The Golden Eagles’ season ended with a 93-86 loss to the Seton Hall Pirates on Sunday. Marquette compiled a 14-16 record for the season and a 9-9 record within the conference. Considering last season was the Golden Eagles’ worst in over 20 years, this is quite an impressive turnaround.

There is ample reason to believe that things will get better from here. Marquette had two players – guards Allazia Blockton and Natisha Hiedeman – on the BIG EAST’s all-freshman team, and forward Erika Davenport was a legitimate candidate to make the team as well. These three offer a great foundation to build a program.

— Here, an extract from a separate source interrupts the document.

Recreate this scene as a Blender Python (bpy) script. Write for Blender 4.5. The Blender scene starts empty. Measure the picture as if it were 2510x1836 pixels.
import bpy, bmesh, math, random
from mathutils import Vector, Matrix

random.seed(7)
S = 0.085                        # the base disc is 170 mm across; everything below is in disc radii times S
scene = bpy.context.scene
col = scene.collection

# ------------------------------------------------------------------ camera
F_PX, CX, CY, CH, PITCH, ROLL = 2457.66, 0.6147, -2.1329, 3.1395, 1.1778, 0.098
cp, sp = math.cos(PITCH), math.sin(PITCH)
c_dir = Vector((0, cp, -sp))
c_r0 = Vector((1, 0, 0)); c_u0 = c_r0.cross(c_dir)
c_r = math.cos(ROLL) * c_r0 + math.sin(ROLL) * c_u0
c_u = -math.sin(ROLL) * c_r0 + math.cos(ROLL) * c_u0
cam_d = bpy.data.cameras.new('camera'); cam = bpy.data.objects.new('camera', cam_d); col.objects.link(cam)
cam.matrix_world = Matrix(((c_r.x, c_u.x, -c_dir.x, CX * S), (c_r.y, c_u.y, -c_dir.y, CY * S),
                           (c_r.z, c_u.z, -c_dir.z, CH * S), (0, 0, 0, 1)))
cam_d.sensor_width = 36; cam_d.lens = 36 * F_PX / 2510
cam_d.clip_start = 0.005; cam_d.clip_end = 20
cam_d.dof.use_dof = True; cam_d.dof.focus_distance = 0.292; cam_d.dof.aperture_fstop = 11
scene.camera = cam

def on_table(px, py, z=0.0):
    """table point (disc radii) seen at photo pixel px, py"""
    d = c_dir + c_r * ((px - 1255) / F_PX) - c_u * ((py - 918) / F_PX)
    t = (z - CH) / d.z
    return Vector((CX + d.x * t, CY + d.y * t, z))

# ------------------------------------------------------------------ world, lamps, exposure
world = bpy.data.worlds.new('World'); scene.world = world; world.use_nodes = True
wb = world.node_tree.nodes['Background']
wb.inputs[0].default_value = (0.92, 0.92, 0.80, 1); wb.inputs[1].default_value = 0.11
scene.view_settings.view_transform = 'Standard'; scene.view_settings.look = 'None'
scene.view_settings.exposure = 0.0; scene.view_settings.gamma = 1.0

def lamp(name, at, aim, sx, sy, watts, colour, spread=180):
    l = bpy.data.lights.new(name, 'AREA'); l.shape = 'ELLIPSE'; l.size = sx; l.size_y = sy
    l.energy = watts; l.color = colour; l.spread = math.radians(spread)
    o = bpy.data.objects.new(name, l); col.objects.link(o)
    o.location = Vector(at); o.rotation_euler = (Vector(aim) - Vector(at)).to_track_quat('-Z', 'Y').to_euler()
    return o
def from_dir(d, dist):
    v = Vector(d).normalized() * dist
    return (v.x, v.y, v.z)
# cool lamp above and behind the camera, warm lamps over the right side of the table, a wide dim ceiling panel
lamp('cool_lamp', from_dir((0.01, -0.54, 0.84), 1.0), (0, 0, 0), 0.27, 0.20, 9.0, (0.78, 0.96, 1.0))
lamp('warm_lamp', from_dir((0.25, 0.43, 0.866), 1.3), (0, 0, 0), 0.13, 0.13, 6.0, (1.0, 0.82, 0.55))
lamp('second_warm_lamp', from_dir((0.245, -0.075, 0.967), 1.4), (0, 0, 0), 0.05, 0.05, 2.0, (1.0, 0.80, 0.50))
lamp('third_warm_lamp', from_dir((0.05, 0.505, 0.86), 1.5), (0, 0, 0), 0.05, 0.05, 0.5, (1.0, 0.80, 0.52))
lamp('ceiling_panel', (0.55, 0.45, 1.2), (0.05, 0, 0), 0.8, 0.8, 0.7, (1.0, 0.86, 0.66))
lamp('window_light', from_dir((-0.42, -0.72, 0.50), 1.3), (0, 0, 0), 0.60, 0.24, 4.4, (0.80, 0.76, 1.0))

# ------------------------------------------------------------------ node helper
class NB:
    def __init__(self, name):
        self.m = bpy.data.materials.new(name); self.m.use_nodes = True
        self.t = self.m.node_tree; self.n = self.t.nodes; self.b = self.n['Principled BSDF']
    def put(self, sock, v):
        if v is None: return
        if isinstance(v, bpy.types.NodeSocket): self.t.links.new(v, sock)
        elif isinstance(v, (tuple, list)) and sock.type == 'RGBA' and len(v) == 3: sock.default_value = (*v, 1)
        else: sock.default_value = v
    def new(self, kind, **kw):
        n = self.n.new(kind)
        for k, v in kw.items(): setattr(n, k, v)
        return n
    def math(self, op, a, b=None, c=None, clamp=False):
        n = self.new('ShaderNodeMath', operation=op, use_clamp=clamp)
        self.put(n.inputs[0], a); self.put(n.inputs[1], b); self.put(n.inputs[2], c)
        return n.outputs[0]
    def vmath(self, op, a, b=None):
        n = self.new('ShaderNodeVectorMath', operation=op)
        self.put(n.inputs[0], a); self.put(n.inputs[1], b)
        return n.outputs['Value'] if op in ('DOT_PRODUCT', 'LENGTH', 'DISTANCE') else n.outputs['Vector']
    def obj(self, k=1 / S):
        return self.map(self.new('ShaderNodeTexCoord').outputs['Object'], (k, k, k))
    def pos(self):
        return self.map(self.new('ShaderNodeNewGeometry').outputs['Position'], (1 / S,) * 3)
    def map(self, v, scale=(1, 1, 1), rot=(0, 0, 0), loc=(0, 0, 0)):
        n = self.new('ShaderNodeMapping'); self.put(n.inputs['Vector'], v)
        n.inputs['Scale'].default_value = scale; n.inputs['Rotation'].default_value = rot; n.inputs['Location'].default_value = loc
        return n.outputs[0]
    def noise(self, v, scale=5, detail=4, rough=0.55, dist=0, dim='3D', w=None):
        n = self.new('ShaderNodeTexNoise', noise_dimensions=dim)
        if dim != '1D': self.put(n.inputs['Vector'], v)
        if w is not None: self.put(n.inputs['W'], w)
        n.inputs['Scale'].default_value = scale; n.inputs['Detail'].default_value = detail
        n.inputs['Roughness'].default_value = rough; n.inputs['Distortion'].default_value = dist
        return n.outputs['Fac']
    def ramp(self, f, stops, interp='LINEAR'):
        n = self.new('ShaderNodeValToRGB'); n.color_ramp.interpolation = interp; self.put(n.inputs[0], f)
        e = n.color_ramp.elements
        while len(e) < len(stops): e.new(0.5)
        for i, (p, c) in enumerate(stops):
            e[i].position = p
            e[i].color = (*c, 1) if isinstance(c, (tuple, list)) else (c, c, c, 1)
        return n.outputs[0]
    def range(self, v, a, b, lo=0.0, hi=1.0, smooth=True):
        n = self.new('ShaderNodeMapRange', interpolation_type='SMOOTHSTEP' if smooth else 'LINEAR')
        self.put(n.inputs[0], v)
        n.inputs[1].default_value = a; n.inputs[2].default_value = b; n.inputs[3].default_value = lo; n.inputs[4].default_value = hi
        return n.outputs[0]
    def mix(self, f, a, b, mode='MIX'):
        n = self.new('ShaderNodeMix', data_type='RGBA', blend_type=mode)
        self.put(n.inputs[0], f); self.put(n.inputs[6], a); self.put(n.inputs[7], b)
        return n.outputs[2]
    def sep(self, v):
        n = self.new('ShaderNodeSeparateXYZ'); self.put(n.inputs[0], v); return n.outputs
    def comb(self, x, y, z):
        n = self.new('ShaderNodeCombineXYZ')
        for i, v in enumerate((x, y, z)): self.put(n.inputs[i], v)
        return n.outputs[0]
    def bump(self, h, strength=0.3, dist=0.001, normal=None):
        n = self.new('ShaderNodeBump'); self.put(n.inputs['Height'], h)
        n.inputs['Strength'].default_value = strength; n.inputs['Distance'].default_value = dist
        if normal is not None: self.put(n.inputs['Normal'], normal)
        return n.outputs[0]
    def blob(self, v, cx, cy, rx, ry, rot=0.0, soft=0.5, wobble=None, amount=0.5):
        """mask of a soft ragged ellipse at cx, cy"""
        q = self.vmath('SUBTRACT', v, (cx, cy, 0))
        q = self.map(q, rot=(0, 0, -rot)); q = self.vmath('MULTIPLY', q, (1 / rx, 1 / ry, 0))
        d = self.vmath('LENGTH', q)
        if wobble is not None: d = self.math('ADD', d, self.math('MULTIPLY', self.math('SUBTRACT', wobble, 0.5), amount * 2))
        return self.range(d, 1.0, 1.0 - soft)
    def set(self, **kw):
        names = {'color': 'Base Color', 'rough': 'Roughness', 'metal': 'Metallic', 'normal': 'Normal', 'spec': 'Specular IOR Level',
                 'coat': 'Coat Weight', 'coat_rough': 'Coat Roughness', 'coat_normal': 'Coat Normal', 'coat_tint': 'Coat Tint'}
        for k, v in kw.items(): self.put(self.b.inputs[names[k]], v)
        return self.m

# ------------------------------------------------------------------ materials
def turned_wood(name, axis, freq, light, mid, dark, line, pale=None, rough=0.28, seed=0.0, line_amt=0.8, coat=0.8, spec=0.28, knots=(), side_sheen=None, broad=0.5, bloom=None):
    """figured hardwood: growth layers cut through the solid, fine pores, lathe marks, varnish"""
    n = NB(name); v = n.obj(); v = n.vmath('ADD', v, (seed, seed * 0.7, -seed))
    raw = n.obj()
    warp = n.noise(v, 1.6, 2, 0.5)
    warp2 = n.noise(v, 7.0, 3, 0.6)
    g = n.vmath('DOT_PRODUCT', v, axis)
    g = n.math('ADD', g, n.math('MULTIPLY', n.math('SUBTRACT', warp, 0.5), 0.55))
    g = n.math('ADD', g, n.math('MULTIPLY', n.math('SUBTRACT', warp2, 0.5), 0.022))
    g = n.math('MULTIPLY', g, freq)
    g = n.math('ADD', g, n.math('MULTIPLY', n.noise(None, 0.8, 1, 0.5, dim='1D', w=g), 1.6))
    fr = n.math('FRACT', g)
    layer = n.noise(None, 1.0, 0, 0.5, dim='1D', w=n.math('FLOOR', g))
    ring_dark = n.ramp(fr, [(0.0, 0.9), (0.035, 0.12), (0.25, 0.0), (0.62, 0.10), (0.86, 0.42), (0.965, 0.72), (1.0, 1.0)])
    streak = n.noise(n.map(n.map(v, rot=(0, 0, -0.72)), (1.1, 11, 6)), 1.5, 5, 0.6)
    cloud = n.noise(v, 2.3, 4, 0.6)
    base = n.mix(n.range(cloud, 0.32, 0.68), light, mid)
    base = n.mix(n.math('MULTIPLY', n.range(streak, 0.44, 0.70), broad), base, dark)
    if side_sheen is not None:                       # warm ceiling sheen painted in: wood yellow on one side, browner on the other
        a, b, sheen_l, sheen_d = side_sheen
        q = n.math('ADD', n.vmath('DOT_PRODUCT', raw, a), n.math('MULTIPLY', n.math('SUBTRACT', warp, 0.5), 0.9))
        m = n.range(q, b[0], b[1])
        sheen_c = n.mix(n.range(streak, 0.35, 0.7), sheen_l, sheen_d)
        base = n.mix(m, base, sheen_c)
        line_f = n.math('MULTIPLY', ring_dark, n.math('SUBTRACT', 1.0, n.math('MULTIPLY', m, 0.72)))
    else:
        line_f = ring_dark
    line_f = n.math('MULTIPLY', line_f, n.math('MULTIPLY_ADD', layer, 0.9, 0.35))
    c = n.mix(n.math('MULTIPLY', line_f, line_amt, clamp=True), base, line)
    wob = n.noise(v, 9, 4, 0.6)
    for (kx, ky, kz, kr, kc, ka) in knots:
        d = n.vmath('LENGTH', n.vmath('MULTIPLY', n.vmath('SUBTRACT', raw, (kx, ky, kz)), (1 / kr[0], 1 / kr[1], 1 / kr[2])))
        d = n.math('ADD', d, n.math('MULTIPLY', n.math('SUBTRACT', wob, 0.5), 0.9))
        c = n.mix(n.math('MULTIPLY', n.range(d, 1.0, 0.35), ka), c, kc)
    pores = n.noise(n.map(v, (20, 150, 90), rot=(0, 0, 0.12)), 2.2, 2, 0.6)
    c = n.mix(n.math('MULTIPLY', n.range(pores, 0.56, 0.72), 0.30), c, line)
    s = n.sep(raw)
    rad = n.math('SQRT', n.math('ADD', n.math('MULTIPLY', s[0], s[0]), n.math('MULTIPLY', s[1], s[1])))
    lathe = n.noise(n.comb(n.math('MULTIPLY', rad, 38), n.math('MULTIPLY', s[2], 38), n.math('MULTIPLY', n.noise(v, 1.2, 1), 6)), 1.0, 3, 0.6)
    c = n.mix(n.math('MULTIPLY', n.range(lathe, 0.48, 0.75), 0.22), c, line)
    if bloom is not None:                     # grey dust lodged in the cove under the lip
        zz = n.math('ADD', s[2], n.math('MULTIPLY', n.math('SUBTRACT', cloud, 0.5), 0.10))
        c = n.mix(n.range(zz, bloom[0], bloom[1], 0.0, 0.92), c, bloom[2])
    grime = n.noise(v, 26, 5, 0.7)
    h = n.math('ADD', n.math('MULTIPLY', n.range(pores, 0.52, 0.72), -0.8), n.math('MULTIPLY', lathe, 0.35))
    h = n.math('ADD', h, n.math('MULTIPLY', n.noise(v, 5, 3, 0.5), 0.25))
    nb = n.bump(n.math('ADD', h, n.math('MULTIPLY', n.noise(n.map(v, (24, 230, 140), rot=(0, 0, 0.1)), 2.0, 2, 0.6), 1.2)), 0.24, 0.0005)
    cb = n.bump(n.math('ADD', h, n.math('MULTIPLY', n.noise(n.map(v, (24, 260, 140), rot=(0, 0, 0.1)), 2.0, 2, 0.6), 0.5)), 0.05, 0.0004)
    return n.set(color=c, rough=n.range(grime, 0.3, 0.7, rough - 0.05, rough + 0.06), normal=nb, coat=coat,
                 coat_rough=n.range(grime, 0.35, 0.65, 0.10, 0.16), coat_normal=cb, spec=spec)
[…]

Further reinforcements will arrive over the summer in the form of a four-woman recruiting class. That class includes two bigs: forward Alita Anderson and center Meghan Mandel. This is important because Davenport and center Shantelle Valentine are the only interior players currently on the active roster. Adding a greater inside presence is the next step toward building a sustainable program.

It will be intriguing to see how the new post players mesh with Marquette’s identity. This season, Marquette scored 77 points per game (16th best in the country) and gave up 78 points per game (6th worst in the country). It is difficult for a team to be relevant at the national level while staying true to that “run and gun” mentality. It offers the opposing team too many easy looks at the basket. Such a system fit Marquette’s guard-heavy team this year, but we may see a tempered version of it next year with a more balanced squad.

In the end, it all comes down to the same issue. Marquette’s defense is abysmal. Not below average. Not simply bad. Abysmal. Opponents made nearly 45 percent of their shots against Marquette and over 50 percent of their two-pointers this season. The Golden Eagles managed to do some wonderful things on offense, but it is irrelevant until things improve on the other end. Marquette getting to the next level depends on achieving adequacy in on-ball defense.

Still, there is a lot to like about Marquette’s future prospects. A finish in the top half of the BIG EAST next year is entirely plausible, and the postseason is a possibility as well. Marquette finally has a strong foundation and a clear path to improvement, a welcome change for Golden Eagle fans.